143 days separated the two matches. 143 days to revolutionise the club. 143 days to show League 2 that they weren’t pushovers anymore.
A successful January transfer window also aided Rovers on the night… with only three players being named within the side in South Wales as opposed to the dismantled side five months ago.
And that statistic showed as The Green Devils looked like a phoenix rising from the ashes, changing the score line from 0-4 to 3-3.
It was a similar crowd to watch the contest, this time on a Tuesday night, with 283 hardy Rovers fans encompassing 2,862 spectators at Rodney Parade.
None of them could feel hard changed by the dramatic narrative they had just witnessed; and none of them could have argued if the away side had come out the victors for just the third time on the road this season.
You might as well have chucked that 50p down the drain than wait to see if your bet could still come in.
Mike Flynn’s reaction this time? More humbled than hubristic. He claimed Rovers had now created the “best strike-force” in the entirety of the division by adding Reuben Reid, who has 11 goals already this season, to their talismanic striker Christian Doidge, who has found his name on the score sheet 21 times this campaign.
Flynn commented: “We knew that they [Forest Green] would have some good possession at times because they are a very good team. They strengthened well in January and have improved a lot. They have some exciting midfielders, arguably the best strike force in the league with Reuben Reid and Christian Doidge. And we knew they had that about them.”
Such is the unbelievable turnaround from the side over the recent months; that many people are tipping Rovers to challenge for the League 2 title next season. Relegation now seems impossible compared to an absolute certainty.

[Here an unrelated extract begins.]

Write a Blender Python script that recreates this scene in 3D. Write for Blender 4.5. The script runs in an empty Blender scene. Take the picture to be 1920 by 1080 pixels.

But such is the upturn in form of late, that Cooper was actually disappointed to walk away from South Wales with just a point.
He commented: “We would have taken a point before the game. It’s another point on the board, it’s a tough place to come, you have to be very aggressive and you have to deal with a buoyant crowd behind them. We’ve come away with a point but we need to defend better.”
The gap to the team across the Severn Bridge has almost been cut in half since the two meetings, with the difference in position now just being five places instead of 17.
And with the likelihood of free-spending Luton Town getting promotion at the end of the current campaign, it appears that Forest Green may just have the biggest budget in the league next season, although that could soon change depending on what teams get relegated from League 1.
That 50p could come in handy once again, but this time in regards to Forest Green’s demeanours at the top of the table rather than at the bottom.
The sun continues to shine over the Nailsworth hillside, but this time the team is shining too.